I have been blessed many times over in my life with wonderful girlfriends. Currently I have two sweet Sisters-in-Christ who are nothing short of angels. I have even asked them a couple of times – are you really a person or just posing as a person because God knows that Momma C needs you! These are girls that pray for me, encourage me, and love me enough to be honest when I am being stupid!
In the book Captivating, the Eldredge team devotes a chapter to the importance of having women friends in your life.
There is no way your husband or your children can ever provide the intimacy and relational satisfaction you need. A woman must have women friends.
I couldn’t agree more. Thus, I wanted to take a moment to pass along some of their thoughts and some of mine on the subject.
It is my girlfriends that I call up or email when my heart is broken, when I am confused, when I am tired. It is also my girlfriends that I run to when I am thrilled, excited, and filled with joy. Yes, I can go to my husband – and I do – but there are things that my husband can’t understand in the way that my girlfriends do because he is a man. God created him different.
But, this is very important…
Friendships need to be nurtured and guarded and fought for. We need to call one another without waiting to be called first. We need to ask how our friends are doing and really listen to their answers. Listen between the lines. We love our friends by pursuing them.
I think this is where we miss the mark. It takes time to work on a friendship. Time that we sometimes feel we don’t have. But time that we must make. We can not be the woman, the Mom, the wife that we need to be without girlfriends. Those girls who will call us out on the rug when we need it and encourage us when we are down.
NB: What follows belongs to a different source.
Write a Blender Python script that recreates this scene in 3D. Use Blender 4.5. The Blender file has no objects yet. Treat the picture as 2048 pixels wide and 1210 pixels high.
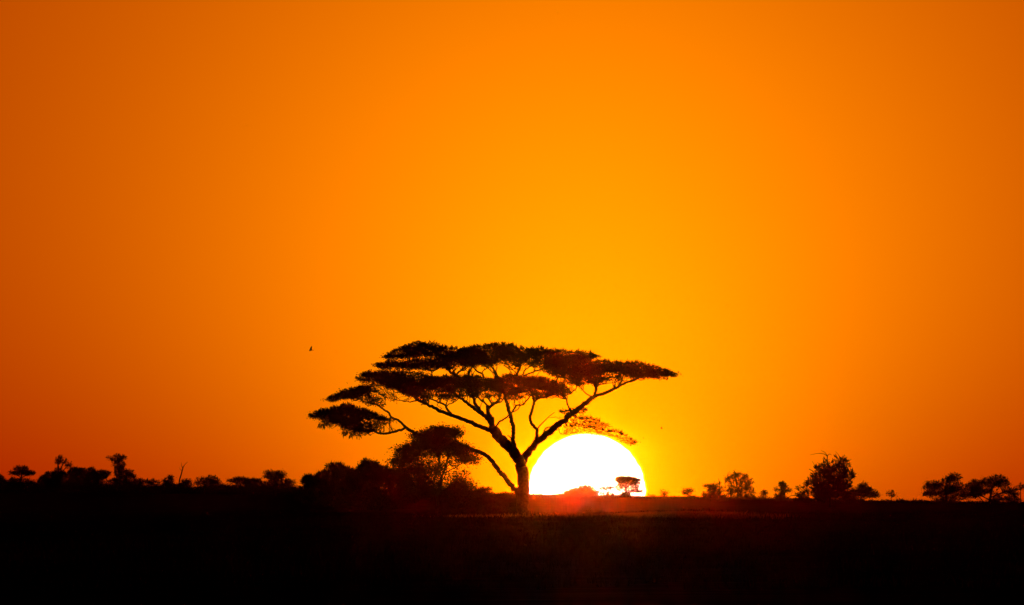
import bpy, math, random
import numpy as np
from mathutils import Vector

SC = bpy.context.scene
COL = SC.collection
RAD = math.radians

# ------------------------------------------------------------------ camera
# long telephoto (about 440 mm), eye 1.5 m above a flat savanna, tilted up by 0.9 degrees
F = 24953.0            # focal length in photo pixels (photo is 2048 wide)
HC = 1.5               # eye height
PITCH = math.atan(393.0 / F)
cam_d = bpy.data.cameras.new("camera")
cam = bpy.data.objects.new("camera", cam_d)
COL.objects.link(cam)
cam.location = (0, 0, HC)
cam.rotation_euler = (math.pi / 2 + PITCH, 0, 0)
cam_d.sensor_fit = 'HORIZONTAL'
cam_d.sensor_width = 36.0
cam_d.lens = 36.0 * F / 2048.0
cam_d.clip_start = 1.0
cam_d.clip_end = 90000.0
SC.camera = cam
CP, SP = math.cos(PITCH), math.sin(PITCH)


def P(px, py, D):
    """point at distance D (metres along +Y) seen at photo pixel (px, py)"""
    a = (px - 1024.0) / F
    b = (605.0 - py) / F
    dy = CP - b * SP
    dz = SP + b * CP
    t = D / dy
    return (a * t, D, HC + dz * t)


# ------------------------------------------------------------------ sky, sun, exposure
SUN_PX, SUN_PY = 1173.5, 985.0
SUN_AZ = math.atan((SUN_PX - 1024.0) / F)
SUN_EL = RAD(0.10)
SUN_LIGHT = 1.0
SUN_COLOR = (1.0, 0.052, 0.001)

w = bpy.data.worlds.new("World")
SC.world = w
w.use_nodes = True
nt = w.node_tree
nt.nodes.clear()
N, L = nt.nodes, nt.links


def m(op, a, b=None, c=None, clamp=False):
    n = N.new("ShaderNodeMath")
    n.operation = op
    n.use_clamp = clamp
    for i, v in enumerate((a, b, c)):
        if v is None:
            continue
        if isinstance(v, (int, float)):
            n.inputs[i].default_value = v
        else:
            L.new(v, n.inputs[i])
    return n.outputs[0]


tc = N.new("ShaderNodeTexCoord")
sep = N.new("ShaderNodeSeparateXYZ")
L.new(tc.outputs["Generated"], sep.inputs[0])
az = m('ARCTAN2', sep.outputs[0], sep.outputs[1])
el = m('ARCSINE', sep.outputs[2])
dx = m('MULTIPLY', m('SUBTRACT', az, SUN_AZ), F)
ely = m('MAXIMUM', m('MULTIPLY', el, F), 0.0)
adx = m('ABSOLUTE', dx)
r = m('SQRT', m('ADD', m('MULTIPLY', dx, dx), m('MULTIPLY', m('MULTIPLY', ely, ely), 0.70)))
core = m('EXPONENT', m('MULTIPLY', m('POWER', m('DIVIDE', r, 1000.0), 2.0), -1.0))
tail = m('EXPONENT', m('DIVIDE', r, -4000.0))
A = m('ADD', m('MULTIPLY', core, 84.0), m('MULTIPLY', tail, 105.0))
# dust layer close to the horizon, thinner towards the sun
k = m('MULTIPLY', m('EXPONENT', m('DIVIDE', ely, -330.0)), 0.68)
k = m('MULTIPLY', k, m('DIVIDE', m('MULTIPLY', adx, adx), m('ADD', m('MULTIPLY', adx, adx), 450.0 ** 2)))
gs = m('DIVIDE', m('MULTIPLY', A, m('SUBTRACT', 1.0, k)), 255.0)
gl = m('POWER', gs, 2.25)
rl = m('ADD', m('MULTIPLY', gl, 2.75), m('MULTIPLY', tail, 0.47))
comb = N.new("ShaderNodeCombineXYZ")
L.new(rl, comb.inputs[0])
L.new(gl, comb.inputs[1])
bg = N.new("ShaderNodeBackground")
L.new(comb.outputs[0], bg.inputs[0])
bg.inputs[1].default_value = 1.0
sky = N.new("ShaderNodeTexSky")
sky.sky_type = 'NISHITA'
sky.sun_disc = False
sky.sun_elevation = SUN_EL
sky.sun_rotation = SUN_AZ
sky.dust_density = 8.0
bg2 = N.new("ShaderNodeBackground")
L.new(sky.outputs[0], bg2.inputs[0])
bg2.inputs[1].default_value = 0.0005
add = N.new("ShaderNodeAddShader")
L.new(bg.outputs[0], add.inputs[0])
L.new(bg2.outputs[0], add.inputs[1])
wo = N.new("ShaderNodeOutputWorld")
L.new(add.outputs[0], wo.inputs[0])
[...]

There are three levels of friends according to the Eldredge couple – intimate, dear friends, and acquaintances. The intimate friends are those close two or three girls that you tell everything to. The ones that you want by your side when things happen – both good and bad. The dear-friends group is a larger one. They are the ones that you hang with but don’t call in the middle of the night. Then there are acquaintances – those people that you know and say hi in passing. These circles will change and people will move between the circles as your life changes. New people will come and old friends will leave.
I have seen people who never move to the close or intimate circle with friends. They keep everyone at arms length – as acquaintances. Or maybe they have close friends but they never become intimate and real with them – thus moving them to the next circle. Whether it is time, fear, or not understanding how to be a friend, they miss out on a huge blessing from God.
Friendship can be hard and you must work at it. You can not have a close friendship with someone that you call every 4 months and never get past the “how-are-you-fine” conversations.
Do you have these three circles of friends? If so, what are you doing to keep these friendship going?
If you don’t have an intimate group of friends, ask yourself if you are being a friend and pray about it. “Ask God to bring it [friends] into your life, [and to] give you eyes to recognize it when He does.” Be ready to be blessed!